Starting today, the Cathedral of St. John the Divine will be showcasing two huge sculptures of phoenixes by the Chinese artist Xu Bing—and to celebrate, there will be performances from tightrope walker Philippe Petit, stiltwalkers and jugglers from the Big Apple Circus, puppeteers and more.

Xu made the sculptures, which weigh 12 tons each, from detritus and found materials he discovered in China. From the NY Times:

The project started in 2008, when he was asked to create a sculpture for a glass atrium at the base of a new building designed by the architect Cesar Pelli for the World Financial Center in Beijing’s central business district.

“When I first visited the building site, I had a sense of shock,” Mr. Xu recalled in an interview at a coffee shop near St. John the Divine. “It was impossible to imagine that with all the modern technology today, the building was constructed with such low-tech methods.”

The poor working conditions for the migrant laborers who were building such luxury towers, he said, “made my skin quiver.” Mr. Xu had such a violent reaction to what he saw that he decided to make the phoenixes rise, as it were, out of debris and workers’ tools that he salvaged from the construction site.

The building's developers asked Xu to make the birds look less raw ("perhaps with a crystalline exterior"), but he refused and the sculptures were rejected. With the help of migrant workers, Xu still created the birds, which are 90-100 feet long, and they've been displayed in Beijing and Shanghai as well as at Mass MoCa last year.

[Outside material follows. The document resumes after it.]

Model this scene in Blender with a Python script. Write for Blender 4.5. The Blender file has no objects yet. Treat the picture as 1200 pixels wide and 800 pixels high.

Curator Judith Goldman told WNYC, "You can look at it and think: it’s the most fantastic piece of Chinese folk art, and yes, it’s about migrant workers too, so it’s all those things."

The piece, which is also lit internally by LED lights, was transported by nearly a dozen flatbed trucks to St. John the Divine. The sculptures will be on display in the church's nave for the rest of 2014.